Sunday, November 18, 2012

Nazis Show Up To Elie Wiesel Speaking Event In Chicago

On November 11th, Elie Wiesel, a writer, professor, and Holocaust survivor, held a discussion on "the importance of learning and memory" at the Symphony Center in Chicago. Much like Elies speech at Malcolm X college a few years back, neo-nazis protested and handed out literature. This time there were only three white supremacists, and it was not Bill White's American National Socialist Workers Party (ANSWP), nor any offshoot. The nazis in attendance, judging by the symbols on their clothes, appeared to be involved in either the Creativity Alliance (CA) or the Creativity Movement (TCM); the latest of several incarnations of the racist group (and religion) originally known as Church of the Creator (COTC). The Creativity Movement rose from the ashes of the World Church of the Creator (WCOTC), led by Matt Hale and based out of Peoria, IL.
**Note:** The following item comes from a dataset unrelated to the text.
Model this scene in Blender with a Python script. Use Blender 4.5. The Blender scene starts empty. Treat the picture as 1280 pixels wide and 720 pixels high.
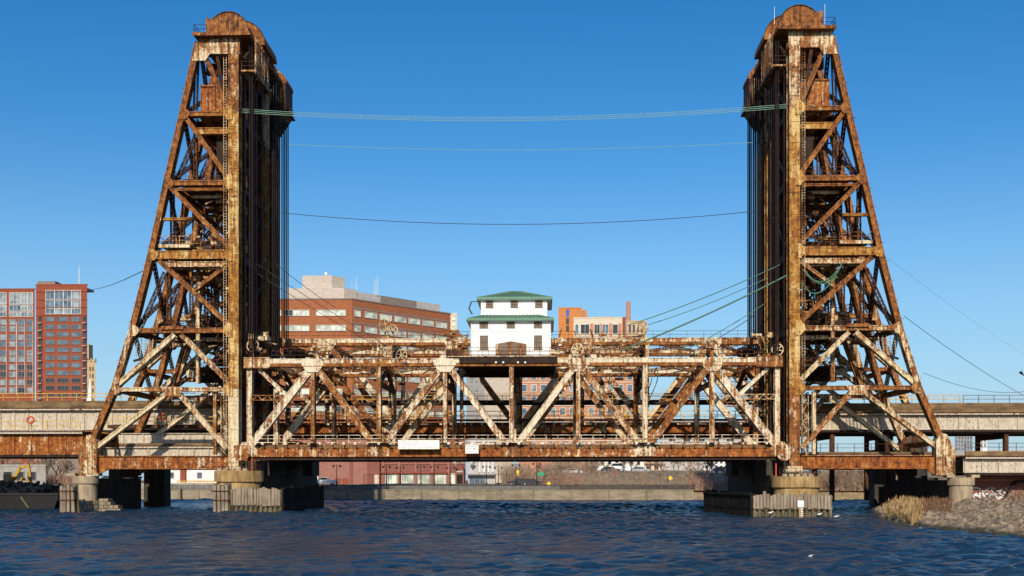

Antifascists in Illinois have had a long history of battle against WCOTC. An intense history involving home demos against their members (such as Justin J Frogge, now a convicted pedophile living at 441 Hartwell St. Elkhorn, WI 53121), individual confrontation, and disruption of their events that often ended in combat.
Since Matt Hale (WCOTC leader or "Pontifex Maximus") was sentenced to 40 years for soliciting an undercover FBI informant to kill federal judge Joan Lefkow, both the CA and TCM have not been looking good. Prominent members of TCM such as Brian Moudry (who is now facing arson charges for burning down an African American neighbors house), and Micahel Eisenhauer, have left the organization and TCM has spent an abundance of time arguing with, and shit talking, the CA. Just earlier this year, south side ARA got Tim Nelson of TCM kicked out of his apartment on the northwest side.
The man desperately trying to hold it all together for TCM, is James Logsdon (1233 Holiday RD Bloomington, IL 61704, 309-830-9485), the one time leader of the the WCOTC security force known as the White Berets, and current Pontifex Maximus. He was convicted of reckless homicide in 1998 in which he was sentenced to six years. He was later convicted and released in 2010 after doing three months for a DUI and driving with a suspended license. Logsdon often holds meet and greet barbecues at his house for any and all white nationalists in the mid west who want to network, but there has been no actual street presence from TCM in Illinois at all. 

Regardless if those protesting this event were actually Creators or not, we are curious to know who they are. Their presence was unannounced prior to the event, and we have yet to see any written report backs. They came and went silently, likely attempting to stay off of our radar. Taken from the Tribune:
Wiesel speaks to sanctity of learning, power of memory
Mark Caro
Elie Wiesel didn't need Holocaust deniers to lend immediacy to his discussion about the importance of learning and memory, but there they were anyway, three men standing outside the Symphony Center Sunday morning holding an anti-Semitic banner and barking such nonsense as, "There never was a Holocaust."
"Hopefully he doesn't reproduce," one woman muttered about the group's leader as she stepped inside.
The bile outside, of course, was no match for the eloquence, poignancy and good humor of the 84-year-old Nobel Peace Prize winner. Wiesel's writings, inspired by his experiences in Nazi death camps, earned him the Chicago Tribune Literary Prize, which he received Sunday as part of the Chicago Humanities Festival. Wiesel was interviewed on stage by Tribune critic Howard Reich, himself the son of Holocaust survivors and writer of the book and documentary "Prisoner of Her Past" about his mother's struggle to come to terms with her ordeal.